Ma è sempre vero? Di diverso avviso – in un altro caso – il Giudice penale di Roma, che invece ha vietato a un padre violento di avvicinarsi alla moglie e al figlio. Nella sua ordinanza si legge che il padre del minore si reca sotto casa e suona incessantemente al citofono dell’appartamento ove vive il bambino;
telefona continuamente ed invia alla ex compagna sms molesti e minacciosi;
minaccia l’ex compagna dicendole “vuoi vedere che ti ammazzo” , alla presenza del figlio.
Il Giudice, considerate tali condotte, protrattesi nel tempo senza alcuna remora a fronte del coinvolgimento del figlio minore, nonché caratterizzate da una allarmante escalation ed intensità (culminata con un episodio di pesanti percosse alla donna, davanti al bambino che piangeva inorridito), prescrive il divieto al padre di avvicinamento alla persona offesa e al figlio minore, con l’ulteriore prescrizione di non comunicare attraverso qualsiasi mezzo con l’ex compagna e con il minore.

Una decisione del Giudice civile, una del Giudice penale, contrapposte ed inconciliabili: un padre violento allontanato, un padre violento imposto al minore che non desiderava avere contatti con lui.
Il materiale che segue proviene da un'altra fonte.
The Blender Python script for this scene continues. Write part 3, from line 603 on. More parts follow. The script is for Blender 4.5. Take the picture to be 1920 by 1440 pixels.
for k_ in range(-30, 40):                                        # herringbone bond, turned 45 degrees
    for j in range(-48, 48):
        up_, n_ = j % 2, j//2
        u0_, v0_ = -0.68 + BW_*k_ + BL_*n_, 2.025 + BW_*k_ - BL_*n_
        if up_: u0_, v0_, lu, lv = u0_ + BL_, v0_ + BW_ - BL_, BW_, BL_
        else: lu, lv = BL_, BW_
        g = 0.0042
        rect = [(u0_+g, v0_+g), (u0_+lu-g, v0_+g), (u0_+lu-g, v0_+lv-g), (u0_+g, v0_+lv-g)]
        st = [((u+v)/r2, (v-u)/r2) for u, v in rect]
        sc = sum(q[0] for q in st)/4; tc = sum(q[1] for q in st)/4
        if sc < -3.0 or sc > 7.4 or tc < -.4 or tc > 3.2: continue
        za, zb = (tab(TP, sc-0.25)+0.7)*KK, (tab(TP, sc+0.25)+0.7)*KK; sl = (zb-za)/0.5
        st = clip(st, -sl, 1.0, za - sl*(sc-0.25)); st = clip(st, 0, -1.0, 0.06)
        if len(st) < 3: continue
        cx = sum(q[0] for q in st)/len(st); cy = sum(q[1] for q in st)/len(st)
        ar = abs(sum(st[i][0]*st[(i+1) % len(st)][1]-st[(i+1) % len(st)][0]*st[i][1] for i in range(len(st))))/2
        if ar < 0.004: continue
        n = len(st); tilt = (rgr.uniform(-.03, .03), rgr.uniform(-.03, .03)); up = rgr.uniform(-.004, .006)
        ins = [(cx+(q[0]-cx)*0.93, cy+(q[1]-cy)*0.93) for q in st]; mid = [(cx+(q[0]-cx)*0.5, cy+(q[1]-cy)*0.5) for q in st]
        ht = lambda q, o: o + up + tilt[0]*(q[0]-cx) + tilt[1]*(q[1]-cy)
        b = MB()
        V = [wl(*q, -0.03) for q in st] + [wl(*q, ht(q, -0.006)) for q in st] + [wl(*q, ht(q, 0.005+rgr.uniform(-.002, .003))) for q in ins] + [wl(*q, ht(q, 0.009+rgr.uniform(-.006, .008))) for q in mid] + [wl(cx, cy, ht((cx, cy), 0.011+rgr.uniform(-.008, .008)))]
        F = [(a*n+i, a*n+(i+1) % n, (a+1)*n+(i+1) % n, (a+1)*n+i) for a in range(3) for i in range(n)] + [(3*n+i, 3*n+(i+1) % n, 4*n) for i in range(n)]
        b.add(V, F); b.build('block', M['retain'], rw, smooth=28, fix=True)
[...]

Forse ci vorrebbe un po’ di ordine e capire che un figlio maltrattato, un figlio testimone di violenza perpetrata ai danni di sua madre subisce danni, a volta irreversibili. E’ possibile tutelarlo? Occorre chiarire tanti dubbi, fare luce su molti aspetti, per poter dare indicazioni chiare ai soggetti deboli che necessitano di tutela.